On Ash Wednesday, of course, many of my employees come in with ashes on their foreheads. But I've never known where exactly they come from. One reason I've hesitated to ask is that a friend of mine says they have something to do with cremation. Is that right? My background is Hindu and we honor ashes.

We are about to save you from making a big social and religious gaffe. While one could imagine that the smudge on the forehead of Mike the receptionist could have been Uncle Charlie, such is not the case. Palms from the previous year's Palm Sunday are burned to provide the ashes, which are smeared on Christians' foreheads during Ash Wednesday church services as a symbol of repentance. Depending on the denomination, a priest or minister applies the ashes, saying "Remember you are dust, and to dust you shall return," "Turn from sin and be faithful to the gospel," or other phrases. Why use ash from burned palms? Just as Palm Sunday inaugurates Holy Week in the Christian year, Ash Wednesday begins the 40-day period of Lent. While most Catholics and many Episcopalians receive ashes, not all branches of Christianity mark Ash Wednesday the same way. Most Protestants don't receive ashes, though many seem plenty willing enough to wolf down pancakes on Fat Tuesday the day before.
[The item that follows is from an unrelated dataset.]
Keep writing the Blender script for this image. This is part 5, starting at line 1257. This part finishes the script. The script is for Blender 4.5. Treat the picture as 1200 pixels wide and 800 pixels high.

How should a liberal who believes in tolerance and pluralism relate to a fundamentalist who thinks tolerance and pluralism are heresy? If liberalism tolerates fundamentalism, but the reverse isn't true, isn't the deck stacked for the fundamentalists?

As you realize, fundamentalism is a state of mind, not just a religious way of thinking. If we define a fundamentalist as one who has a fixed, unshakable set of assumptions, then the term applies far beyond religious conservatives. There are fundamentalist investors, fundamentalist architects, fundamentalist politicians, fundamentalist coaches, and so on.

An otherwise liberal-leaning health fanatic may hold very fixed beliefs about diet and exercise, admitting no possibility of error. Environmentalists, feminists and civil libertarians, though not usually lumped in with the fundamentalist crowd, often exhibit the very same reluctance to compromise basic suppositions. Rigidity and absolutism, therefore, by no means belong solely to religious fundamentalists. Fundamentalism does tend to see the truth as a narrow path, whereas liberalism sees many paths to the same end. But each is in its own way a dogma.

Now to the crux of the issue. It's obvious that fundamentalists don't agree with the idea that many paths lead to salvation; they want you to subscribe to their way. But that doesn't mean they all deserve to be branded as intolerant. A fundamentalist--on the right or on the left of the religious spectrum--may reject the content of your faith but be quite loving toward you. We all, it seems, want to save everybody else from something we regard as evil, be it the latest diet fad or cigarettes or day-trading.

It would be as unjust to assume that fundamentalists, the religious kind that is, cannot be as tolerant as it would be to assume that liberals eked the milk of human kindness. We're talking about all that space above and beyond our deepest convictions--fundamentalist or liberal--where we meet as human beings.

Seems like only yesterday I used to see those St. Christopher statues on the dashboards of cars. Now I hardly ever do. What happened?

Though it may be hard to believe at a time when saints are being installed at what seems breakneck speed, there was a period of serious downsizing that coincided with the Second Vatican Council in the 1960s. The Vatican, in effect, decided that dozens of figures who had been trusted with processing prayers of the faithful either never lived or had found their way on the honor role in dubious fashion. Without proof, many a saint was expunged without benefit of a generous buyout.

Sadly for many motorists, St. Christopher was among the exiled. As you will remember, legend said that he had carried the child Jesus across the raging river and, for that heroism, became the patron of travelers. But the records check produced a resume that was far too skimpy for the Vatican, so, as befits a patron saint of traveling, perhaps, he was sent packing.

Not forgotten, however. There remains a diminished St. Christopher following and at least a cottage industry still purveying the medals and statues that may have done more good than seatbelts ever will.